Lea was great because she was formative in all of those movies, All the Right Moves, Back to the Future of course. It was another way of paying tribute, but not making any jokes. “Hindsight humor” was the term I came up with. I didn’t want the film to have any “hindsight humor” as if it were made by people in 2014 looking back on the Eighties. Having Lea Thompson in there gives it Eighties movie credibility, but she’s such a good actress that she is a dream person for the job. She brings humor, she doesn’t need to even say anything and she can make you laugh, which is not something many people can do. And she responded to the script. I had a phone call with her at the time and her only thing was, she said “The mom doesn’t really have a moment,” and it wasn’t a selfish thing. She’s a director in her own right, so she was speaking critically in the sense of “Well, the dad has the moment with the son, the mom doesn’t, really.”

And that was just my fault as a writer because that’s kind of how my family was, and this is maybe based on my family. My dad sort of wore the pants, and my mom was the supportive rock that keeps the family together. So we tried to give Mrs. Miracle a few moments in there, and Lea, I guess just liked talking to me and that I understood and knew a lot of movies, and she committed to it. It was a huge lead for these name actors to act in a movie, where the director’s last movie was a weird one starring himself with a beard, and this one would be dealing with kids who hadn’t really acted for movies before. All of them, to their credit, Susan Sarandon, John Hanna, Lea Thompson, Amy Sedaris and Judah Friedlander said “Sure, let’s do it. It sounds fun.”

Paste: Pick me out someone from the crew, one of the guys that you look back and think “Wow, there’s no way this would have turned out this well without that person.”
Tully: That’s like asking me to kill other children and leave them behind. In a production sense I would maybe say Bart Mangrum, the production designer. His nickname is the “Bart Department”— for the art department. For all of the department heads, the discussion I had was “We’re not making a winky ‘Weren’t the Eighties funny?’ comedy.” Because the Eighties were funny, we know that. Let’s reference how the Eighties really were, more like This Is England, the approach that film had. It really had an artistic integrity about that era and understood the movies and the world of that era.

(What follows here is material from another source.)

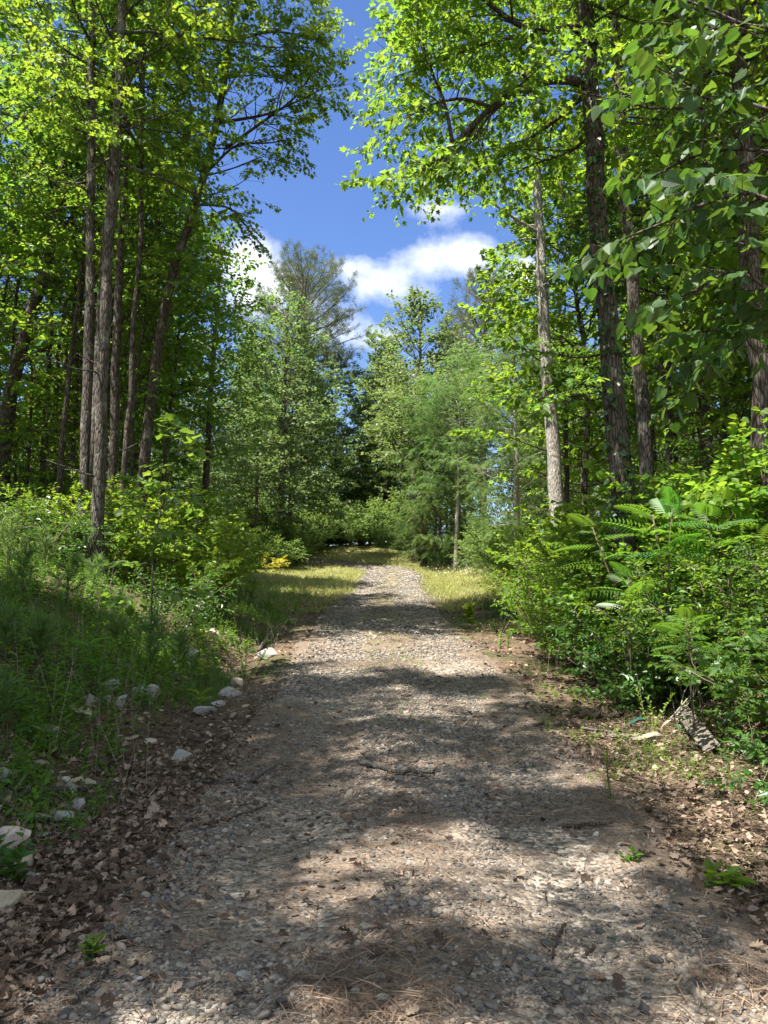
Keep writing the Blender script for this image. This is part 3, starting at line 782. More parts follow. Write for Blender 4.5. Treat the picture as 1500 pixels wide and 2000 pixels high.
broadleaf('locust_tree', 'low feathery tree with weeping sprays beside the crooked pale trunk',
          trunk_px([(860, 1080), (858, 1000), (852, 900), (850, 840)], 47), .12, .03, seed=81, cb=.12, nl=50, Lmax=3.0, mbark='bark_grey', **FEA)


def pine(name, label, path, d, r0, seed, crown, arms=()):
    rg = np.random.default_rng(seed); pts = np.array(trunk_px(path, d)); base = pts[0].copy()
    cr = Crown(rg); X, rad = trunk_tube(cr.W, rg, pts, r0, .05, 9, flare=.3, n=24, wob=.03)
    ga = 0
    for i in range(crown['n']):
        f = (i + rg.uniform()) / crown['n']; t = crown['cb'] + (1 - crown['cb']) * f
        p, T = pick(X, min(t, .985)); ga += 2.4 + rg.normal(0, .4)
        L = crown['L'] * (math.sin(math.pi * min(1, .25 + .66 * f)) ** .6) * rg.uniform(.6, 1.15); el = R(10 + 45 * f + rg.normal(0, 8))
        q = limb_path(rg, p, (math.cos(ga) * math.cos(el), math.sin(ga) * math.cos(el), math.sin(el)), L, 6, .13, .04)
        cr.dress(q, .015 + .012 * L, .4, .45, .26, .35, t0=.4, sec_k=3, lift=.06)
    for a in arms:
        q = np.array([at(x, y, d + k) for x, y, k in a]); cr.dress(q, .07, .6, .32, .4, .35, t0=.45, sec_k=3, lift=.06)
    root = empty(name, base, label, 'pine tree')
    P = np.array(cr.tp) + unit(np.array(cr.td)) * np.array(cr.tl)[:, None] * .6; D = unit(np.array(cr.td)); K = 24; N = len(P)
    A = D[:, None] * .55 + rg.normal(0, .55, (N, K, 3)) + np.array([0, 0, .3])
    G = Geo(); tv, tl, tc = T_NEEDLE
    scatter(G, (tv * np.array([2.2, 1, 1]), tl, tc), np.repeat(P, K, 0) + rg.normal(0, .08, (N * K, 3)), A.reshape(-1, 3), rg.normal(0, 1, (N * K, 3)), rg.uniform(.28, .5, N * K), rg.uniform(0, 1, N * K))
    build('trunk', cr.W, M['bark_pine'], root, base); build('crown', G, M['pine'], root, base, smooth=False)
    return root


pine('pine_tree', 'tallest pine, domed crown over long bare limbs reaching right into the sky',
     [(590, 1000), (592, 850), (594, 700), (596, 600), (592, 590), (590, 548)], 62, .30, 91, dict(n=74, cb=.58, L=5.4),
     [[(594, 690, 0), (640, 680, -.5), (680, 665, -1), (712, 655, -1)], [(594, 660, 0), (630, 640, .5), (670, 622, .5), (698, 608, .5)], [(594, 640, 0), (620, 600, 0), (650, 575, 0), (664, 572, 0)]])
pine('pine_tree', 'second pine with open rounded crown behind the feathery trees at right',
     [(945, 1000), (946, 850), (947, 700), (946, 640), (944, 575)], 60, .26, 92, dict(n=66, cb=.55, L=4.4))
pine('pine_tree', 'lower greyish pine between the airy poplar and the second pine',
     [(895, 1000), (896, 850), (896, 700), (895, 640)], 66, .22, 93, dict(n=44, cb=.5, L=3.4))

# ------------------------------------------------------------------ woods either side: a few kinds, copied
def kinds(specs, spots):
    protos = []
    for i, s in enumerate(spots):
        k = s['k']
        loc = ground_pt(s['x'], s['y']) - np.array([0, 0, .1])
        if k not in specs['done']:
            specs['done'][k] = specs['make'][k](loc, s)
        else:
            copy_thing(specs['done'][k], loc, s.get('rz', 0), s.get('sc', 1), s['label'], s.get('group'))


def wood_tree(seed, h, r0, **kw):
    def f(loc, s):
        rg = np.random.default_rng(seed)
        top = loc + np.array([rg.normal(0, .5), rg.normal(0, .5), h])
        mid = (loc + top) / 2 + np.array([rg.normal(0, .3), rg.normal(0, .3), 0])
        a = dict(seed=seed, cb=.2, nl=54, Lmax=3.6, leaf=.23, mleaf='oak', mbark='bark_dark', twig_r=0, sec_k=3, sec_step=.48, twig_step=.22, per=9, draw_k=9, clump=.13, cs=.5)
        a.update(kw)
        return broadleaf('forest_tree', s['label'], [loc, mid, top], r0, .04, group=s.get('group'), **a)
    return f


def small_tree(seed, h, **kw):
    def f(loc, s):
        rg = np.random.default_rng(seed)
        top = loc + np.array([rg.normal(0, .4), rg.normal(0, .4), h]); mid = (loc + top) / 2 + rg.normal(0, .15, 3)
        a = dict(seed=seed, cb=.12, nl=30, Lmax=1.9, leaf=.12, leafT=T_OVAL, mleaf='maple', mbark='bark_dark', twig_r=.002, sec_k=3, sec_step=.4, twig_step=.16, twig_len=.35, per=7, draw_k=6, clump=.12, flare=.1, elev=(0, 45), cat='tree')
        a.update(kw)
        return broadleaf('young_tree', s['label'], [loc, mid, top], .045, .01, group=s.get('group'), **a)
    return f


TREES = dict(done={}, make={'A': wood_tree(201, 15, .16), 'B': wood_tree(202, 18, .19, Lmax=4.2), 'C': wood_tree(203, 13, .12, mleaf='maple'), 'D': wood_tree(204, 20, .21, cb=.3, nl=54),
                            'p': wood_tree(207, 17, .18, Lmax=4.0, leafT=T_MAPLE, leaf=.125, mleaf='maple', mbark='bark_grey', twig_r=.003, sec_step=.34, twig_step=.15, per=10, cb=.24, nl=56, clump=.25, gaps=.05), 'q': wood_tree(208, 15, .15, Lmax=3.4, leafT=T_OVAL, leaf=.13, mleaf='maple', mbark='bark_grey', twig_r=.003, sec_step=.34, twig_step=.15, per=10, cb=.28, nl=54, clump=.25, gaps=.05),
                            'k': wood_tree(209, 16, .065, cb=.55, nl=24, Lmax=2.2, leaf=.2), 'l': wood_tree(210, 14, .08, cb=.6, nl=22, Lmax=2.4, leaf=.2, stubs=8),
                            's': small_tree(211, 4.2), 't': small_tree(212, 5.6, mleaf='tulip', leaf=.14), 'w': small_tree(213, 3.2, mleaf='oak'),
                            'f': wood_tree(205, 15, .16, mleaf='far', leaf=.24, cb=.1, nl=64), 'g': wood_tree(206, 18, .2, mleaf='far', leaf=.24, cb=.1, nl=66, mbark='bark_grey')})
spots = []
def spot(k, x, y, label, group, rz=None, sc=1.0):
    spots.append(dict(k=k, x=x, y=y, label=label, group=group, rz=rng.uniform(0, 6.28) if rz is None else rz, sc=sc))

# off to the left and behind the viewer: the canopy that shades the road
LS = 'tall shade tree of the left roadside row, trunk outside the left edge'
for k, x, y, sc in [('p', -6.4, 1.5, 1.05), ('p', -7.6, 6.0, 1.15), ('q', -5.2, -3.5, 1.05), ('q', -5.9, 6.6, .85), ('q', -4.9, 3.7, 1.0), ('D', -10.5, 2.0, 1.0)]:
    spot(k, x, y, LS, 'roadside shade trees on the left', rz=0.0, sc=sc)
RS = 'tall tree added to darken the right roadside, trunk outside the right edge'
for k, x, y, sc in [('q', 6.6, 3.0, 1.0), ('p', 7.6, 8.6, 1.0), ('q', 5.4, -2.5, 1.0)]:  # trees added out of view to deepen shade on the right
    spot(k, x, y, RS, 'roadside shade trees on the right', sc=sc)
WL = 'shaded tree deep in the left woods behind the roadside trunks'
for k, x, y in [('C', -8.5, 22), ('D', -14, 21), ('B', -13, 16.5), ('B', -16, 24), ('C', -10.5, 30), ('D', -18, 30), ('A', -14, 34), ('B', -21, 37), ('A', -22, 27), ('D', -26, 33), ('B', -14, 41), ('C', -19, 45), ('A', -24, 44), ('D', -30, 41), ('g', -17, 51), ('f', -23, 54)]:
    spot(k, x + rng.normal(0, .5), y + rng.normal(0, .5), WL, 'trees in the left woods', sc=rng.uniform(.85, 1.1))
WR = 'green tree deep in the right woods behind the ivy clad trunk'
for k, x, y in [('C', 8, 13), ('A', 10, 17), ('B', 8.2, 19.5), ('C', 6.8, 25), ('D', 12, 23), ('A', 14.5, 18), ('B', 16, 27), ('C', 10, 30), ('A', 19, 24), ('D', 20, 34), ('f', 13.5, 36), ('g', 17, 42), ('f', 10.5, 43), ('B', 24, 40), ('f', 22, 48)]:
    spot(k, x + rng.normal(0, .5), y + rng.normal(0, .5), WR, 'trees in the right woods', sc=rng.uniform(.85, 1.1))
TK = 'slim straight dark trunk among the shaded left woods'
for i in range(18):
    y = rng.uniform(17, 34); x = -rng.uniform(.25, .5) * y - 1.2
    spot('kl'[i % 2], x, y, TK, 'slim trunks in the left woods', sc=rng.uniform(.85, 1.2))
TR = 'slim straight dark trunk among the shaded right woods'
for i in range(9):
    y = rng.uniform(16, 32); x = rng.uniform(.27, .5) * y + 1.5
    spot('kl'[i % 2], x, y, TR, 'slim trunks in the right woods', sc=rng.uniform(.85, 1.2))
UL = 'leafy young tree filling the gaps under the left woods'
for i in range(46):
    y = rng.uniform(17.5, 42); x = -rng.uniform(.34, .62) * y - rng.uniform(0, 3) - .5
    spot('stw'[i % 3], x, y, UL, 'young trees under the left woods', sc=rng.uniform(.8, 1.3))
UR = 'leafy young tree filling the gaps under the right woods'
for i in range(36):
    y = rng.uniform(10, 34); x = rng.uniform(.30, .6) * y + rng.uniform(0, 2) + 1.6
    spot('stw'[i % 3], x, y, UR, 'young trees under the right woods', sc=rng.uniform(.8, 1.3))
BK = 'tall leafy tree in the row closing the back of the clearing'
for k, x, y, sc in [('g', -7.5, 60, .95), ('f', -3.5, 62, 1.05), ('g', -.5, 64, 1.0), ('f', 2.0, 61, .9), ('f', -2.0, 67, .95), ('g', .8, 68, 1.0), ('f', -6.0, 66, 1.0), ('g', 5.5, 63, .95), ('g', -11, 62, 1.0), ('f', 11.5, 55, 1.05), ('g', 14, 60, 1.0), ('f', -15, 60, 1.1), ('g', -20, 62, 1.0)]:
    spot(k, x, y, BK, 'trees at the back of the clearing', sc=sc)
kinds(TREES, spots)

# far wood behind everything: one mass
def far_wood():
    rg = np.random.default_rng(333); W = Geo(); G = Geo()
    for i in range(150):
        y = rg.uniform(68, 120); x = rg.uniform(-.75, .75) * y
        z = float(H(x, y)); h = rg.uniform(13, 20)
        tube(W, [(x, y, z - .2), (x + rg.normal(0, .3), y, z + h * .5), (x + rg.normal(0, .5), y, z + h)], [.18, .13, .04], 6)
        n = 800; f = rg.uniform(.22, 1, n); rad = 3.1 * np.sin(np.pi * np.clip(f * .92, 0, 1)) ** .6 * np.sqrt(rg.uniform(0, 1, n)); az = rg.uniform(0, 6.28, n)
        P = np.stack([x + rad * np.cos(az), y + rad * np.sin(az), z + h * f], 1)
        keep = vnoise(P[:, 0] * .7 + P[:, 2] * .4, P[:, 1] * .7 - P[:, 2] * .5, 5) > -.15
        P = P[keep]
        P = np.repeat(P, 4, 0) + rg.normal(0, .28, (len(P) * 4, 3))
        scatter(G, T_DIA, P, rg.normal(0, 1, P.shape) - np.array([0, 0, .4]), np.array([0, 0, 1.]) + rg.normal(0, .6, P.shape), rg.uniform(.22, .42, len(P)), rg.uniform(0, 1, len(P)))
    root = empty('far_wood', (0, 0, 0), 'far off wood of dark crowded trees seen behind the clearing', 'woodland'); root['kind'] = 'stuff'
    t = build('trunks', W, M['bark_dark'], root); t['kind'] = 'stuff'
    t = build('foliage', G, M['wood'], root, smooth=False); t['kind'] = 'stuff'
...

Bart just inherently got it and he didn’t over-stylize anything. Everyone says good production design, like anything, is when you’re not necessarily noticing it. It just feels real and authentic. Whether it was a location that was natural, like this restaurant we shot in where he said “Are you kidding me? I really don’t need to do much here.” From the house, where they took everything out of the family vacation house and their house at home, and just totally reinvented and designed it. I think Bart is a real ace in the hole and the movie wouldn’t be what it is without him.

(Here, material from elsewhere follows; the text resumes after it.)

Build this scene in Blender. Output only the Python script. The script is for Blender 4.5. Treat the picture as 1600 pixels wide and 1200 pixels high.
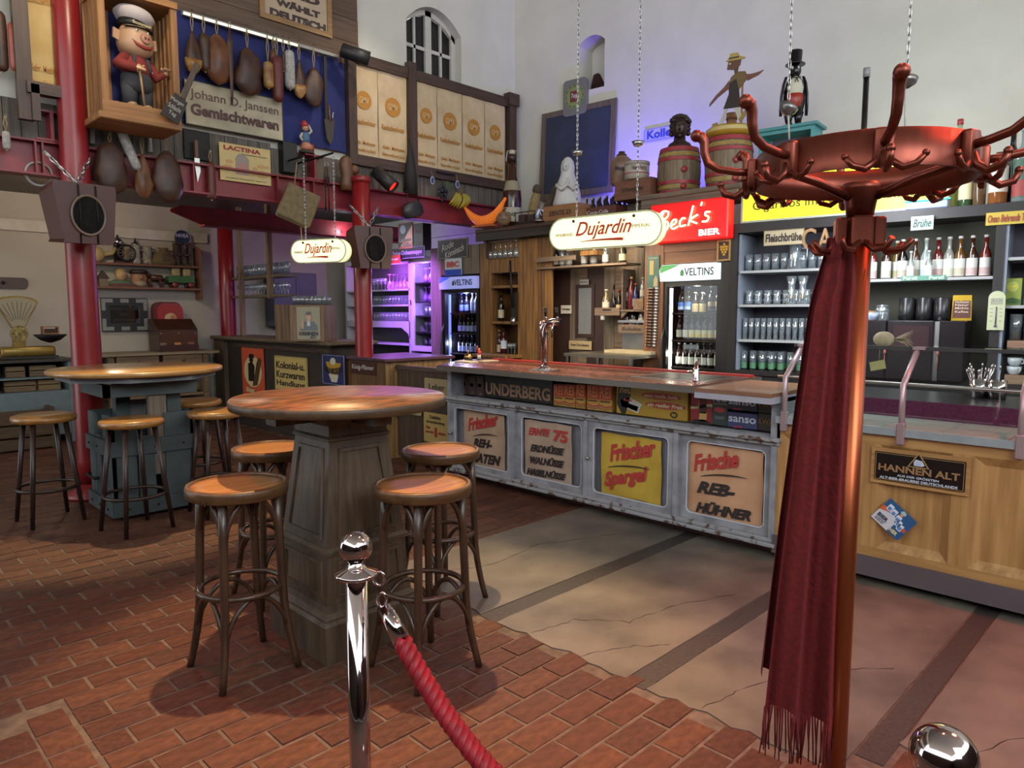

And Michael Montes, the composer, he fired on many cylinders. He did those sort of 1985 era hip-hop, he wasn’t familiar with that but I gave him a playlist and he recognized right away “Oh, that’s a linstrom. That’s an 808.” So, his main function was to do this 1985 era hip-hop, but he also for the bad guys did the Miami Vice, Tangerine Dream, electro-menace, then for the lead actress he did the John Hughes synth-pop, then for the family dramas and the Susan Sarandon character he did the Amblin Entertainment orchestral Eighties movie theme. He pulled all of that off. He worked four different worlds at once, and I think it’s an absolute marvel. Removing myself from the equation, if this movie doesn’t get Michael more work then I don’t know what we’re doing here.

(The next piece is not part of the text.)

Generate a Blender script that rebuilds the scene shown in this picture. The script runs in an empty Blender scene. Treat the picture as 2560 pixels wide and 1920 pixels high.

Paste: What were doing when you got the call that Ping Pong Summer got in? What was your reaction, and, since you’ve done this before how was any of that different from what happened with Septien?
Tully: Septien was a total shock. I showed Sundance Ping Pong Summer pretty early; we were done with the movie in July, and I had a very positive phone call that seemed like we were in. In the intervening months, I started panicking, watching friends’ rough cuts and not hearing from Sundance. That call was such a positive call that I was like, if it doesn’t go well that would be weird but I also would understand. By the time the week was turning around, Thanksgiving week or the week before when we heard a little bit early, I had no idea, whereas a few months before I would have said “I feel pretty confident.”

Then I saw this LA number call me when I was driving to the Austin Film Society. I was seeing a screening of a movie there and I saw that LA number and pulled over very quickly. The way Trevor told me was kind of the implication of “You already know this, but just calling to confirm that we love the movie and we want it,” and I was like “I’m really glad you called, because I was not thinking we were in.” Septien was more shock, twelve hours of shock and awe; I had never been a Sundance filmmaker and that movie was such a leap. With Ping Pong Summer, it was 22 years of buildup, and then a positive call had taken place, so it was a gimongous exhale of relief. And then the shock and awe comes when you realize how many films were submitted and how many are programmed, and it’s hard to fathom how lucky you are.

Paste: Since this is your second time, for the first time directors who are bringing films to Sundance, what’s your best piece of advice? What do you wish someone had told you before you came with Septien?
Tully: The difference with Septien is we had made a deal with IFC. This is the first time I’ve gone to Sundance that we’re showing the movie with distributors in the room. I would say to be positive and optimistic, but don’t assume anything because it is so random. You can have a sure shot deal one year that isn’t a sure shot the next year. It’s really about being grateful and thankful that you won the lottery to even be there with your movie, and take any positives, don’t focus on the negatives. It’s probably the worst movies that only have good or only have bad reviews. Ideally, if you’re making something that’s daring and ambitious and interesting — someone with Septien wrote “the worst movie to ever have been programmed at Sundance Film Festival,” which actually is awesome. That’s not a good example, that’s actually totally cool. I think the thing is to focus on the positive and be really thankful and grateful that you’re even there, and if nine people don’t like it and one person likes it, both of them are wrong and right at the same time and just appreciate the moment and go where the positive vibes are.